Tourism: CS Najib Balala says political tension hurting the industry

Tourism CS Najib Balala

NAIROBI, KENYA: The number of tourists arriving in the country will drop significantly as the year comes to a close compared to the 10 per cent growth in arrivals witnessed between January and June.

This is according to Cabinet Secretary for Tourism Najib Balala who said during a tourism gala night on Wednesday that political tensions have taken a major toll on hotels and wildlife sanctuaries with tourists adopting a wait and see attitude.

“Charter planes to the coast are now running almost empty. Wildlife sanctuaries in Laikipia are recording zero guest arrivals. The situation in the tourism sector is really bad because of the tensions you feel around. The impact will definitely be felt as the year comes to a close. The industry will not recover even in early next year,” Mr Balala said.

The CS added that particularly between April and August 8 this year, tourism numbers had soared to 300,000 arrivals, up from 245,000 arrivals last year due to the early wildebeest migration, but the number has since dropped as would-be international tourists keep off.

He averred that the worry among industry players was palpable because even domestic tourism that had rejuvenated in the last two years has really gone down with people sticking to their home areas for fear of the unknown.

“If you would ask me, I would suggest that we hold elections after 10 years. At least then we wouldn’t see the problems we are witnessing currently in the tourism industry,” Balala said.

The tourism boss particularly cited Diani at the coast where he said bed occupancy maintained a low of 60 per cent.

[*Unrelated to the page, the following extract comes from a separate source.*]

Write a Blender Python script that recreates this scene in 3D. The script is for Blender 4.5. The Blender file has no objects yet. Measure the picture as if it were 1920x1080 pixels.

Mombasa and Malindi he claimed are also very quiet.

Ol Pajeta Ranch in Laikipia, which is arguably the biggest animal sanctuary in East Africa, with endangered Rhinos and Chimpanzees under its care, is also very quite in terms of arrivals, despite being a favourite of many Europeans.

Jonah Orumoi, the Chief Executive Officer at the Tourism Finance Corporation (TFC) agreed with Balala that the industry is limping and things might not improve even next year if the current political quagmire is not hurriedly resolved.

“Kenyan tourism is quite resilient. But still the impact being caused by the tension might prove irrecoverable in the near future if the situation is not resolved on time,” Mr Orumoi said.